Jared Diamond's "Guns, Germs, and Steel" chapter on "Kleptocracy" is a good intro to history of non-western political economy and the Maori invasion of Chatham Island is a memorable example of the collision of whole socio-political systems. This book was useful teaching 100 sophomore non-native English speakers in a Thai university economic history since there is a translation in Thai that can be read in parallel.

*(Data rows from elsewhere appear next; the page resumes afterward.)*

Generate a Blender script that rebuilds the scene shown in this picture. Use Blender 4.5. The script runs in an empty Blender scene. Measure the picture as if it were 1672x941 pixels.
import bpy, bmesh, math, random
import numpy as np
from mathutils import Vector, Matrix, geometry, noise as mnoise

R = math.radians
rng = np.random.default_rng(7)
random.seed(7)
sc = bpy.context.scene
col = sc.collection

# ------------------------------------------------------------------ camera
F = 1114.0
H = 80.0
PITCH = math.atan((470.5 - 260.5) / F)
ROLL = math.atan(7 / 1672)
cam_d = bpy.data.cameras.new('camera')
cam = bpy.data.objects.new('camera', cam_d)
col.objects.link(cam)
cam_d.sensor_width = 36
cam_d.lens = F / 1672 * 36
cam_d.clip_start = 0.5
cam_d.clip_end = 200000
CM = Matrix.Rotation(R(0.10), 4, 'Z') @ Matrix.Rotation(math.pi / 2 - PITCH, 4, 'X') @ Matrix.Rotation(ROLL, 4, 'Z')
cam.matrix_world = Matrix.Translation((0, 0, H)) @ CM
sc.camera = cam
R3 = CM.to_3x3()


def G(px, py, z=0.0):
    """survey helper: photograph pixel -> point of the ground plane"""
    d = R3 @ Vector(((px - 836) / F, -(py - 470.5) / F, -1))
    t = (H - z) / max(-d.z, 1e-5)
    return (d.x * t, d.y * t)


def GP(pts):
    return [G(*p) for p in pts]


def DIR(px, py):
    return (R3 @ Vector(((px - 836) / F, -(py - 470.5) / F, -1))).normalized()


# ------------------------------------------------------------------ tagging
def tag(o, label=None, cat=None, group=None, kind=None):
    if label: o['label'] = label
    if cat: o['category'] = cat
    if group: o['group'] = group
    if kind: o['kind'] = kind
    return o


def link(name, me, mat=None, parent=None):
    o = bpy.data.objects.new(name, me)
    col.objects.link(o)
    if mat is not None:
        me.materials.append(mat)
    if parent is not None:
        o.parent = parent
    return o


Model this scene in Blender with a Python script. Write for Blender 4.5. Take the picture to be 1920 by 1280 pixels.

This newly coined word "Kleptocracy" seems to have been the inspiration behind Acemoglu paper: Kleptocracy and Divide-and-Rule: A Model of Personal Rule (The Alfred Marshall Lecture) Daron Acemoglu, James A. Robinson and Thierry Verdier April 2004, Journal of the European Economic Association Papers and Proceedings, v.2, 162-192
Brad DeLong's blog today showed how a fantastically inclusive course that includes everything an informed undergraduate should understand can be transformed by the brutish bigotry of conservative journalism. Self-reinforcing idiocy at the Weekly Standard cited the names of courses without the content of the courses to make them sound ridiculous. To anyone with some knowledge who probes a little, the conservative journalists are the ones who end up sounding completely ridiculous. William Kristol, editor and founder of the Weekly Standard, teaches a course on intellectual history at Harvard and he allows this sort of ridiculous article as editor? What a charade! Someone should call him to task on it.